Slow Internet is Making a Comeback

Why Is My Internet Slow Today?

The need for reliable and fast internet connectivity has been placed back into sharp focus by the rise in hybrid and remote working over the last few years. SaaS applications and video collaboration tools are core to many people’s work lives, and accessing these services from home or other non-office-based locations requires fast and reliable Internet connectivity. 

Unfortunately, for many people, access speeds are under par. Estimates vary, but data from reports such as the Federal Communications Commission’s Eighth Broadband Progress Report, around 19 million Americans (about 6% of the population) do not have broadband access speeds at home that are deemed acceptable for modern work and entertainment purposes. Some commentators covering this area think these numbers could rise when mandated Federal protections in the Affordable Connectivity Program (ACP) get phased out this year. 

Problems of Slow Internet Connectivity 

A common problem remote workers face is maintaining a good connection during video conferences. Typical issues encountered include jittery video, where the picture can freeze or jump, pixelation that degrades the image quality, and dropping audio, making conversations difficult to follow. These issues are often exacerbated in multi-user video calls, where bandwidth limitations and varying internet speeds across different locations come into play. The result is frustrating and often leads to an unproductive experience for all participants. These issues are not just minor inconveniences as they significantly impact productivity and the effectiveness of team communications. 

Similar impacts on productivity happen when remote workers collaborate on tasks that require sharing large files. Downloading a large file (or working on it collaboratively via a Cloud service) can be a slow and frustrating experience when the network connection quality close to the worker is poor. 

Connection Quality 

Businesses with remote workers need to consider the quality of network connections as well as raw speed. Many people will be familiar with the process of running a speed test on their internet connection after a poor SaaS application or video conferencing experience.

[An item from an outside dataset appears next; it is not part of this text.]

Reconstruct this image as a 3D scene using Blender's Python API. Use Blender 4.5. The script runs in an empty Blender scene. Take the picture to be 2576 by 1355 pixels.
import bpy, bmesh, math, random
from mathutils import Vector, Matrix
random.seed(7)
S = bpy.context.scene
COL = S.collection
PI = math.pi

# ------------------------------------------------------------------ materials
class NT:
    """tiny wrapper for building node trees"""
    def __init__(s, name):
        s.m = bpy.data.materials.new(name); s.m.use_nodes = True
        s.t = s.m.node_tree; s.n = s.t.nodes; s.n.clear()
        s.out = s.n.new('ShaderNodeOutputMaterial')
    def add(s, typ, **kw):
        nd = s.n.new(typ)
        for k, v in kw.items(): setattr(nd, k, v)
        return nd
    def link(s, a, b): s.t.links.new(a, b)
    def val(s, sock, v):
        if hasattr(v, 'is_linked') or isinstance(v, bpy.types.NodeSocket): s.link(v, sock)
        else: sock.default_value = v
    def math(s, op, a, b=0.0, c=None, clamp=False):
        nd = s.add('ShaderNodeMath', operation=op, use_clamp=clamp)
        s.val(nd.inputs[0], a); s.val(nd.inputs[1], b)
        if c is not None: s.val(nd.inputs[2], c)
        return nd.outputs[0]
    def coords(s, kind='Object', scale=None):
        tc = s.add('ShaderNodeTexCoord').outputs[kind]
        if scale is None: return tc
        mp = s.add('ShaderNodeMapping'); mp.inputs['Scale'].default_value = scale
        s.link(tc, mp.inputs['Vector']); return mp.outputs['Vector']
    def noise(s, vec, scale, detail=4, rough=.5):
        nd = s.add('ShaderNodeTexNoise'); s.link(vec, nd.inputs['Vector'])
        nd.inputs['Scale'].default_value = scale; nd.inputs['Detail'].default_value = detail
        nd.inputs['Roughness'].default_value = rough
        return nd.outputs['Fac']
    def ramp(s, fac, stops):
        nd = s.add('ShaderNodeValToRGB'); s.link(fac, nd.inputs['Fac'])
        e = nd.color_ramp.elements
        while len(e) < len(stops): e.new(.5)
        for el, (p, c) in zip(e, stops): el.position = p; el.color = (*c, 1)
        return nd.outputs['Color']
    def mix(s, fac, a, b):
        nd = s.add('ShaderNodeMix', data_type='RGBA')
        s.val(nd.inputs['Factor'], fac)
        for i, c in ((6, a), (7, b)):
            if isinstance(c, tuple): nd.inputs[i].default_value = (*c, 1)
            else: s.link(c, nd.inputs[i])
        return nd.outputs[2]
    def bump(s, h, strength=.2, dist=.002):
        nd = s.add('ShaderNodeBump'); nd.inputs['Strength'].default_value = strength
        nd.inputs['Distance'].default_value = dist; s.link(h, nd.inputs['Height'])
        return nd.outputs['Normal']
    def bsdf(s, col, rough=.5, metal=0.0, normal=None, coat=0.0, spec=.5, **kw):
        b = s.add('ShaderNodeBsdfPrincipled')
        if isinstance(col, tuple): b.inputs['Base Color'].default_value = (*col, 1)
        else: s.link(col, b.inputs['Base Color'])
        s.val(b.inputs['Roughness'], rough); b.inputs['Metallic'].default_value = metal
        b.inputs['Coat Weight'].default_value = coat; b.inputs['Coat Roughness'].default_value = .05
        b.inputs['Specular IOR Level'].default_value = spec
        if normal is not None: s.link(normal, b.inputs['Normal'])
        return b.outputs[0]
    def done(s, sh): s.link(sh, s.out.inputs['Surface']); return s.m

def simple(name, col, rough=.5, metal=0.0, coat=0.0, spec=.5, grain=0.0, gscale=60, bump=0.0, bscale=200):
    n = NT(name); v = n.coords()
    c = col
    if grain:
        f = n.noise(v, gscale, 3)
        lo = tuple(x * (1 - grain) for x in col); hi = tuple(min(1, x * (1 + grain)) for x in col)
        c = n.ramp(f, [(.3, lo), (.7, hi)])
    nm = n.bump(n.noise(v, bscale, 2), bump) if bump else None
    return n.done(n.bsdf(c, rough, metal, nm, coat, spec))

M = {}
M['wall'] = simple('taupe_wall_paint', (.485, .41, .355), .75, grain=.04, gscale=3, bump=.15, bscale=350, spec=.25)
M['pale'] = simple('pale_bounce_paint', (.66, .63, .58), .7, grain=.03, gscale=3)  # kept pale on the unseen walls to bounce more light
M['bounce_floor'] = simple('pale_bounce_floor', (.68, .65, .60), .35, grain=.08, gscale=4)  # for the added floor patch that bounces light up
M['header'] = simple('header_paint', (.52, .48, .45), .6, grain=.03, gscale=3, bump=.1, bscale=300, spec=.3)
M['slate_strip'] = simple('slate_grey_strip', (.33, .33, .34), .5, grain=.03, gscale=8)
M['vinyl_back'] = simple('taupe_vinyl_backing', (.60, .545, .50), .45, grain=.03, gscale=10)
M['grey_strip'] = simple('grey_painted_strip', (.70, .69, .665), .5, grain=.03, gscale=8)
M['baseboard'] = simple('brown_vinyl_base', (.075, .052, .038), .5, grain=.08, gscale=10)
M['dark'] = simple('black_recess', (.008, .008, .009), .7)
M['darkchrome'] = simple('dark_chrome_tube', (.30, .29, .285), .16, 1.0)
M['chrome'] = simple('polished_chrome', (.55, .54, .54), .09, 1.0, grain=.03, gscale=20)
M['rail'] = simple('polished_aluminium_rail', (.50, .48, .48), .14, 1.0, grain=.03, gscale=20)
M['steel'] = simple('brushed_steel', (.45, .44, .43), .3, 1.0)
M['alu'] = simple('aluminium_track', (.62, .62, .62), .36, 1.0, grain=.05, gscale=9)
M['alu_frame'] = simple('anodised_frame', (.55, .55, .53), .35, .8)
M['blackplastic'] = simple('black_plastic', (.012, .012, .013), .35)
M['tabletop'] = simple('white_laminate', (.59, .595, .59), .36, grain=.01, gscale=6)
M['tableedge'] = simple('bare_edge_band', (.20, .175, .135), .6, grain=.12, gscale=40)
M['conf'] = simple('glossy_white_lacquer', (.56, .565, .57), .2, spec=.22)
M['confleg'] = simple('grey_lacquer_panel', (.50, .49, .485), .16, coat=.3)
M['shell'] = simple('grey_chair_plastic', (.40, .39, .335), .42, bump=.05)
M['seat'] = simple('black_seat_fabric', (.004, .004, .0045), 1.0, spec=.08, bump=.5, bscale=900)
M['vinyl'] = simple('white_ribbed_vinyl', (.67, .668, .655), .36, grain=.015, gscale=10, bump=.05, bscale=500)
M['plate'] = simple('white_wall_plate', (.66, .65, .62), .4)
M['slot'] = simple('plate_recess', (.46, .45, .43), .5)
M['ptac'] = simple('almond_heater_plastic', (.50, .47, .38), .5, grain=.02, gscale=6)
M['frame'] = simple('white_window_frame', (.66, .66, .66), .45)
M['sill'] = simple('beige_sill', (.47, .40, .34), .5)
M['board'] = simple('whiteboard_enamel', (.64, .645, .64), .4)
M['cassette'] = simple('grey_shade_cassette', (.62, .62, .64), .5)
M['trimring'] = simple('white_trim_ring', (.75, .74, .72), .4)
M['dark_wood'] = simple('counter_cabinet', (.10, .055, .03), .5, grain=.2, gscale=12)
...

In many cases, the raw network speeds reported by these testing tools are reasonably good for download and upload speeds.  

Raw speed doesn’t capture the full picture of what impacts the connection quality from an end-user device to a SaaS or on-premises data center application. The Ping and Jitter metrics reported by some of the speed test services are frequently a more enlightening metric than raw speed – although it has to be remembered that the speed test does not evaluate the same network path over the internet that a user may be having issues with.  

How to Fix Slow Internet? Cloudbrink HAaaS

Cloudbrink’s Hybrid Access-as-a-Service (HAaaS) has the technology to address the SaaS and other media-rich application issues that people often encounter. HAaaS is optimized explicitly for how modern hybrid workforces operate and delivers high performance irrespective of user count, location, or network capacity differences for remote team members.  

One of the key differentiators of HAaaS is the use of a meticulously placed global network of FAST Edge points of presence spread across multiple cloud data centers. This architecture guarantees consistent and reliable last-mile connectivity for users, significantly improving the quality of video conferences and other bandwidth-intensive tasks. Independent reporting has shown that HAaaS delivers up to a 30x improvement in speed and network connection quality, which means remote workers get an in-office LAN experience at their remote locations. 

As HAaaS builds on advanced network protocols that incorporate features such as high-performance Zero Trust Network Access (ZTNA), Automated Moving Target Defense (AMTD), and Personal SD-WAN, it delivers an incredible network experience without sacrificing any of the security that is needed to protect the increased surface area that bad actors are looking to probe and exploit.